Résumé de la onzième semaine du
procès de Thomas Lubanga
6 - 10 avril 2009
Cette semaine a été dominée par le témoignage
le mardi 7 avril de la psychologue Elisabeth Schauer.
Cette dernière, avec les outils de la recherche scientifique
a analysé plus de 1 100 enfants dans les camps de réfugiés
en Ouganda.
Les guerres actuelles
Elle a d’abord rappelé les caractéristiques des
guerres actuelles. « Les victimes civiles représentent
80% des victimes », « Dans ce genre de conflit, il n’y
a pas de différence entre la guerre et la paix. Il n’y
a pas de déclaration de guerre, il n’y a pas non plus de
déclaration de fin de guerre ou de capitulation avec, dès
lors, une frontière très floue entre soldats et civils
». « Au cours des 20 dernières années, nous
constatons que, de plus en plus, il y a des traumatismes imposés
à la population de manière délibérée.
Les forces irrégulières et le recrutement forcé
sont des caractéristiques de ces nouvelles guerres »
Les enfants soldats
Concernant les enfants soldats : « Ce qu’on a tendance
à ne pas savoir, c’est que 40% de ces soldats sont des
filles.

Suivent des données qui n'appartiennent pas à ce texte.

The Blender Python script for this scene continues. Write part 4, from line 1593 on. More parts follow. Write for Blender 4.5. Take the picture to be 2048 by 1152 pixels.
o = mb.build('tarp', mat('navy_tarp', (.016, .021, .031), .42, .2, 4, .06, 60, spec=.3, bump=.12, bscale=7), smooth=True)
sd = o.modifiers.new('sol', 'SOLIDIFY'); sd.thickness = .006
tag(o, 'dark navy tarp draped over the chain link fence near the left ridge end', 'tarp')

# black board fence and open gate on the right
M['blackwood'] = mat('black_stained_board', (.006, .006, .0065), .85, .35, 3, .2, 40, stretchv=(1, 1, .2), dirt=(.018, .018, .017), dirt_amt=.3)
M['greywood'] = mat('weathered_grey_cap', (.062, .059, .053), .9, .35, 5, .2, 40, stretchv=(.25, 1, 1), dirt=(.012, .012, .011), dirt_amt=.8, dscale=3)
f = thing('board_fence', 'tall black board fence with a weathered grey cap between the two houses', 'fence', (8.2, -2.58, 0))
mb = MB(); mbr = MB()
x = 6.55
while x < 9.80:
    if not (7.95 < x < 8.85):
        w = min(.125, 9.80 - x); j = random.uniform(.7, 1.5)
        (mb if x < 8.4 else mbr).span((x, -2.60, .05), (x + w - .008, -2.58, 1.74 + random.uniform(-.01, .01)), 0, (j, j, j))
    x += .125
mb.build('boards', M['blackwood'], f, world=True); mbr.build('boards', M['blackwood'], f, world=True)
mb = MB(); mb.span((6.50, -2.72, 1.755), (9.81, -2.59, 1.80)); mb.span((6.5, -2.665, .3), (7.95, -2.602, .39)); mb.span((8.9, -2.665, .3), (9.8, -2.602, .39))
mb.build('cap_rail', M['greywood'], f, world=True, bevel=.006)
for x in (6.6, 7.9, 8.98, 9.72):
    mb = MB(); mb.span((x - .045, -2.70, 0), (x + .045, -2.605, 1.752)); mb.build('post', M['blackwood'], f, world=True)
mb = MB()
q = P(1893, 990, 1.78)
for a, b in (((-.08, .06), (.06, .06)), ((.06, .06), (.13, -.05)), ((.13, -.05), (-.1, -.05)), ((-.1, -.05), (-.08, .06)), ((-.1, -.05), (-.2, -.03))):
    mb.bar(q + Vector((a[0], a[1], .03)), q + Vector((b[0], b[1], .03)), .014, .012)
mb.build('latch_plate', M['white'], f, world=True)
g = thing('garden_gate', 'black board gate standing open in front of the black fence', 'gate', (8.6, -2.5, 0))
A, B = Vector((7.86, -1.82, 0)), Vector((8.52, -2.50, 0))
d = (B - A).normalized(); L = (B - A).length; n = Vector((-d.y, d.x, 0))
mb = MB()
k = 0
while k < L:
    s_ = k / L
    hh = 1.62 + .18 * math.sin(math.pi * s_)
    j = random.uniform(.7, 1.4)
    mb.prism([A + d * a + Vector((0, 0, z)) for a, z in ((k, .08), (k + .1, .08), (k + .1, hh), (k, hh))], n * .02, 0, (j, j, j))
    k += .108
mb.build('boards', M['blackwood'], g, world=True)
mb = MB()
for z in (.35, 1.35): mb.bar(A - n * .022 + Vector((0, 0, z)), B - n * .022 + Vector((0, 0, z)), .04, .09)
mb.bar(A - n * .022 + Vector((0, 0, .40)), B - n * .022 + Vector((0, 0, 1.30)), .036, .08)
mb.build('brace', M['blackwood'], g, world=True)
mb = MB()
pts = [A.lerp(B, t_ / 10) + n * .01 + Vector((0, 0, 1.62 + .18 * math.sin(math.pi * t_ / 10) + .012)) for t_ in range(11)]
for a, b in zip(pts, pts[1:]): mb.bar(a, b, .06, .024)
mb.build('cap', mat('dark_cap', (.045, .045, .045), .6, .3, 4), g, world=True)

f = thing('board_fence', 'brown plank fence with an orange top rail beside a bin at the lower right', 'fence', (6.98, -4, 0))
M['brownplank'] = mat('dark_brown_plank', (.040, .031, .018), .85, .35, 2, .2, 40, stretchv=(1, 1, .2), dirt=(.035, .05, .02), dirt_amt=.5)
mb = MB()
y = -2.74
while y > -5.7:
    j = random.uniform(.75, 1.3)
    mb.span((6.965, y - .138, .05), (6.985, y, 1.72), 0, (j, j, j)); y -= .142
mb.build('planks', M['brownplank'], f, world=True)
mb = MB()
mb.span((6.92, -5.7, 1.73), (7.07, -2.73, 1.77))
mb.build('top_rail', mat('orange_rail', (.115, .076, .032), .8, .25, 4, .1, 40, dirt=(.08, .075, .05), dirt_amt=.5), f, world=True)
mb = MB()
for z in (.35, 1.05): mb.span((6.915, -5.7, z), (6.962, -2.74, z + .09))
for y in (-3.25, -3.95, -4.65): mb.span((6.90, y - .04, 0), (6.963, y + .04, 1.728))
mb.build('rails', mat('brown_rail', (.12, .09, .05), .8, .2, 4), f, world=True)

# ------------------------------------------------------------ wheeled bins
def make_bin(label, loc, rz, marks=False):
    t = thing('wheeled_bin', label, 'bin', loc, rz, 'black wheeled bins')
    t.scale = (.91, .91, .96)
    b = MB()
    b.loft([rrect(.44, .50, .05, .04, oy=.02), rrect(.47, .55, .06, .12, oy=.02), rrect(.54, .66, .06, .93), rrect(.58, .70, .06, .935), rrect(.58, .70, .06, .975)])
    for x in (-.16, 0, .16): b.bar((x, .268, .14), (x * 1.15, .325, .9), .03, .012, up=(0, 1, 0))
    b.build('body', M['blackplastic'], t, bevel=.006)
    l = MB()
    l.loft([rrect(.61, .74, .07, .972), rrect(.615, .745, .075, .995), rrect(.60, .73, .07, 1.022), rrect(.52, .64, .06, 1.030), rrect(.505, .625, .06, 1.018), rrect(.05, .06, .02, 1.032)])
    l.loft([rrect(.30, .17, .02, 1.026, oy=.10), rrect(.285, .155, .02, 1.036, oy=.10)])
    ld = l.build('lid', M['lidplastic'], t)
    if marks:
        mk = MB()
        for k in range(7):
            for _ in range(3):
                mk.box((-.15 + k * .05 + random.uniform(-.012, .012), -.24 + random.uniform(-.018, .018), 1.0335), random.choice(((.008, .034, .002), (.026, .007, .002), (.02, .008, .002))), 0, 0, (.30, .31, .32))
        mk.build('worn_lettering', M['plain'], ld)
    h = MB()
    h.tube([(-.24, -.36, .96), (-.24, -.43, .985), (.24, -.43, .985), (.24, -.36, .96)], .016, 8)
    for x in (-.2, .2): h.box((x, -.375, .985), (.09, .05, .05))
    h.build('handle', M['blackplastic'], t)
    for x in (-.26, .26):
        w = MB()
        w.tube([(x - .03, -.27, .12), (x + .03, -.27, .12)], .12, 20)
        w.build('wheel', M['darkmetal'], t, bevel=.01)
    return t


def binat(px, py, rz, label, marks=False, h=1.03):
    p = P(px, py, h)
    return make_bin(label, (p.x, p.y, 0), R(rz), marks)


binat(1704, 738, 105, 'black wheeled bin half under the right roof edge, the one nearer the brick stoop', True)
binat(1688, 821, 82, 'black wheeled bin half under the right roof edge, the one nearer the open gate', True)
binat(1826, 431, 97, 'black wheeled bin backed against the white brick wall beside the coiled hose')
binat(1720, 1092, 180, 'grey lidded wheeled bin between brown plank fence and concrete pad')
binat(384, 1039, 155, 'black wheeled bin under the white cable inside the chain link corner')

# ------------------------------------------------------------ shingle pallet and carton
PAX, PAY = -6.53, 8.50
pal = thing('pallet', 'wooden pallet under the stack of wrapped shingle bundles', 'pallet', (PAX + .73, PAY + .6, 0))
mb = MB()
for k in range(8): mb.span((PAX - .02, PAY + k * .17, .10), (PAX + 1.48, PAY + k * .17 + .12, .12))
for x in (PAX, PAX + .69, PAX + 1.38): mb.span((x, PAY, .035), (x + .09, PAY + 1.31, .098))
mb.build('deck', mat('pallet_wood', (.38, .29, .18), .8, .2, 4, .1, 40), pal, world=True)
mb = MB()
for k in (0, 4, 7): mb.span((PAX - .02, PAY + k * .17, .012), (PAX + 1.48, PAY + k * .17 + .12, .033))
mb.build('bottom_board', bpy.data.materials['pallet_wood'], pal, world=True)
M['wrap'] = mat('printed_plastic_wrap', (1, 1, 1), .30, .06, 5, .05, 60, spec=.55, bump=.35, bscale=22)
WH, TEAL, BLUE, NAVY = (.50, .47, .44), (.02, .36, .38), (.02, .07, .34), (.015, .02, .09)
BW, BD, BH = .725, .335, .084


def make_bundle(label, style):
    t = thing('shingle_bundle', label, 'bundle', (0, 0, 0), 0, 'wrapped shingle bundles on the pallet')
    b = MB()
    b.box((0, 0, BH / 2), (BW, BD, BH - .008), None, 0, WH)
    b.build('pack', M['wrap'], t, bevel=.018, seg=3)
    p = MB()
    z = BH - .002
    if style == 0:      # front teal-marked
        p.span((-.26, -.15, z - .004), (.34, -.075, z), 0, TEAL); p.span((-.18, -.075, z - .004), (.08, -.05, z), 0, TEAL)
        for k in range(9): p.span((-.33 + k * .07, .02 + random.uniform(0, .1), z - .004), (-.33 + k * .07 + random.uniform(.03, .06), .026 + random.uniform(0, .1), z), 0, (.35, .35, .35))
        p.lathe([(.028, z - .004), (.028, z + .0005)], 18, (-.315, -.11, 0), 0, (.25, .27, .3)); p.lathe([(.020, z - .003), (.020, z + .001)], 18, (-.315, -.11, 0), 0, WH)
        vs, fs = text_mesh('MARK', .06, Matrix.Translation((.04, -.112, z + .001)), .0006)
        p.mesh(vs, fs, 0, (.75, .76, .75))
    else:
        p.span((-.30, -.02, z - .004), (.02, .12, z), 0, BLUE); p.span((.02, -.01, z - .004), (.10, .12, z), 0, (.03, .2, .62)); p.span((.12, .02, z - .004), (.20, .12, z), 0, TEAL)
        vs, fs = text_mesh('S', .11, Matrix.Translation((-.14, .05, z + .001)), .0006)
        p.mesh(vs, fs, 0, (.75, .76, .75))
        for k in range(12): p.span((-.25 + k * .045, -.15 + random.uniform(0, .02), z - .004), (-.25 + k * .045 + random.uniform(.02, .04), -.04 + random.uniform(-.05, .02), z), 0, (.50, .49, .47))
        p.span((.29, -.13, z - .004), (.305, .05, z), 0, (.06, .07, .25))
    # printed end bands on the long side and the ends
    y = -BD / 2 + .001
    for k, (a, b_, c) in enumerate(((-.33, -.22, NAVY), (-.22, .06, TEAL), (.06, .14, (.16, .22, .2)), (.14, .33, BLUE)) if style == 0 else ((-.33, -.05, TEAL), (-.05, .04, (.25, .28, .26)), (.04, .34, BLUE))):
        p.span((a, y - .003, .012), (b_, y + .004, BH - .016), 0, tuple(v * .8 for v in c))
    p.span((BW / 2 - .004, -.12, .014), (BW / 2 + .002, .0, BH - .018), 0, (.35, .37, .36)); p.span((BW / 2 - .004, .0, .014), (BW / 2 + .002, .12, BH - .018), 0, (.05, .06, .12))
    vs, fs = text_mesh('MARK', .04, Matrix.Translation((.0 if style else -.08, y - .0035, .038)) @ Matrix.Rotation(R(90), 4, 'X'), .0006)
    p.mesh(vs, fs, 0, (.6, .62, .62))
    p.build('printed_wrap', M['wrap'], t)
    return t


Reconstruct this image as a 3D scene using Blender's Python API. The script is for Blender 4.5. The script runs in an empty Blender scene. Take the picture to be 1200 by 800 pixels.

Et là où il y a des conflits, on constate parfois
presque 50% des enfants de la région sont recrutés quelques
fois pour quelques heures, ou pour dix ans. Et certaines de ces armées
sont constituées d’enfants à 80%, rares ou à
peine 20% sont des soldats de plus de 18 ans ou des professionnels ».
Pourquoi recrute-t-on des enfants ?
E. Schauer cite quelques raisons : « Surpopulation, grand
nombre d’adolescents, (plus que d’adultes). Les enfants
ont la volonté de se battre, ils n’ont pas peur, il y aura
moins de suspicion, ils n’auront pas peur d’apporter des
mines anti personnelles sur certains points clés, ils sont meilleur
marché, plus faciles à recruter, plus faciles à
garder dans les rangs, plus faciles à garder sous contrôle,
on leur impose plus facilement une discipline, il n’ont pas eu
le temps d’élaborer une idéologie, ils sont plus
facile à endoctriner et ils ont une capacité particulièrement
faible à estimer le danger».
Les conséquences psychiatriques
Mais principalement E. Schauer parle des troubles du stress post traumatique
(TSPT). Troubles qui apparaissent quelques semaines après que
les sujets aient été soumis à des traumatismes
importants : bombardements, risque d’être tué, voir
un ami tué à coté de soi, avoir tué quelqu’un,
avoir été violée, avoir eu peur pour sa vie, etc.
Ce sont des traumatismes qui provoquent des transformations définitives
dans les profondeurs du cerveau. On ne s’en débarrasse
jamais, ils vous suivront toute votre vie. Elle décrit les «
réseaux de peur » qui s’installent dans le cerveau,
et qui provoqueront des troubles psychiatriques chez le sujet : grande
irritabilité, violences, insomnies, insociabilité, et
chez les enfants perte des facultés de mémorisation, impossibilités
de se concentrer. «Les conséquences en cela sont bien
connues; les enfants avec le TSPT ont une mémoire à court
terme qui est différente. Ils ne réussissent pas aussi
bien les tests cognitifs, ils n'ont pas d'aussi bons résultats
scolaires et en particulier dans la partie du cerveau qui est nécessaire
pour les langues». Mais « un enfants soldat a pu subir
26 à 30 traumatismes de nature à produire des TSPT ».
Ils n’ont plus confiance en personne, ils vivent toujours dans
la peur. «Les enfants qui ont été soldats pendant
plus d'un mois: 40% de TSPT, 19% de dépression co-morbideet un
taux de suicide de 37%».
Que penser alors des témoignages des anciens enfants soldats?
Le problème est alors posé de la « vérité
» des témoignages des anciens enfants soldats. E. Schauer
insiste sur le fait que la mémoire des traumatismes est globale,
toutes les sensations sont enregistrées dans le cerveau profond
: bruits, odeurs, saveurs, douleurs, rythme cardiaque etc. et que les
différents traumatismes ainsi « se mélangent ».
On ne peut demander à un ancien enfant soldat de remettre les
évènements dans un ordre chronologique. De plus l’évocation
des évènements réveille le réseau de peur,
ce que le témoin désire éviter. Il faut qu’il
soit en totale confiance, sûr qu’il ne sera pas puni pour
accepter d’évoquer ces évènements. A cela
s’ajoute chez certains la croyance que l’esprit des personnes
qu’ils ont tuées les hante, ou que l’esprit de leur
commandant les poursuivra s’ils témoignent contre lui.